Für das Ergebnis hat nur eine knappe Mehrheit der Delegierten gestimmt. Hinzu kommt, dass die Delegierten, die abgestimmt haben, oftmals Urlaubsvertretungen für die Delegierten der „ersten Stunde” und nicht von Anfang an den Verhandlungen beteiligt waren. Bei einer Erklärungsfrist bis zum 21.August 2009 gab es keinen Zeitdruck, die Delegierten hätten sich mit den Streikenden rückkoppeln und den Vorschlag zu diskutieren. Wir sind in die Sommerpause gegangen im Bewusstsein, die Streiks im August bundesweit langsam aufzunehmen, um dann im September mit voller Kraft unbefristet oder mindestens bis zur Bundestagswahl zu streiken. Eine durchaus realistische Streikstrategie, die auch so vorbereitet war. Anders als dargestellt ist der Vertrag keine deutliche Verbesserung der Arbeitsbedingungen und der Bezahlung.
Der Gesundheitstarif ist erstreikbar gewesen. Umso erstaunter waren wir nach der Sommerpause, dass es bei der Urabstimmung auch um die Eingruppierungen ging. Wir waren für den Gesundheitsschutz und eine Aufwertungskampagne auf die Straße gegangen. Jetzt haben wir den Eindruck, für die Nachbesserung der in 2005 von Ver.di erzielten mangelhaften Ergebnisse bei der Einführung des TVöD gekämpft zu haben.
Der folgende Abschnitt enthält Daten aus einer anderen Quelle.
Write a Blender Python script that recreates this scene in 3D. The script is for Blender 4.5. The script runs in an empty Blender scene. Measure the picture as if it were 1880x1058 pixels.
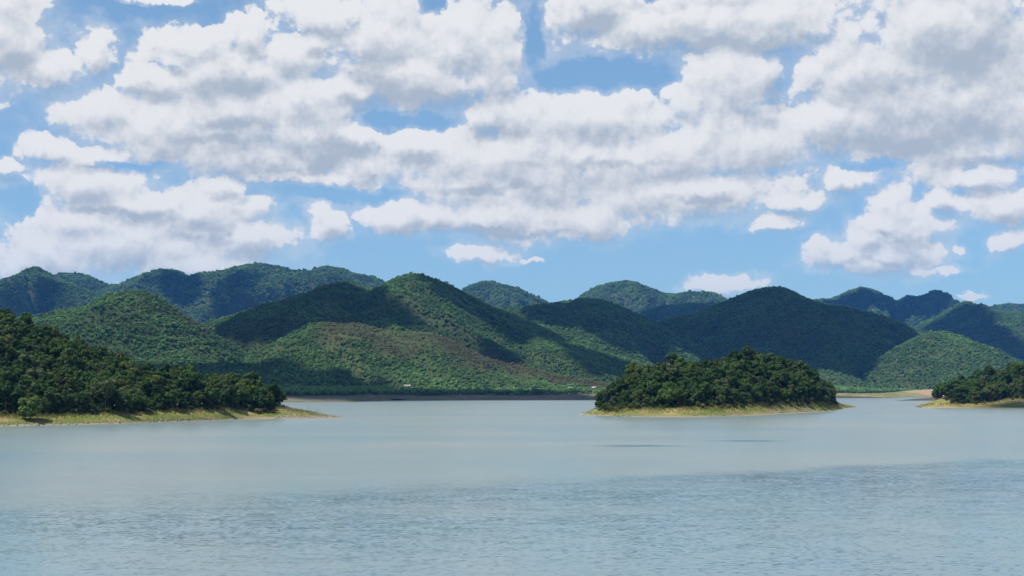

Zwischen Ver.di-Hauptamtlichen und uns Streikenden wurden immer nur der Gesundheitstarif und die Aufwertungskampagne kommuniziert.
Wir haben sehr engagiert gekämpft und sind jetzt sehr enttäuscht und frustriert. Leider haben einige in Düsseldorf ihre ehrenamtlichen Ämter nach langjähriger Aktivität niedergelegt.

Die Autorin arbeitet als Sozialarbeiterin in der Elternberatung einer Einrichtung für behinderte und entwicklungsverzögerte Kinder. Dort ist sie Vertrauensfrau und war in der ehrenamtlichen Streikleitung.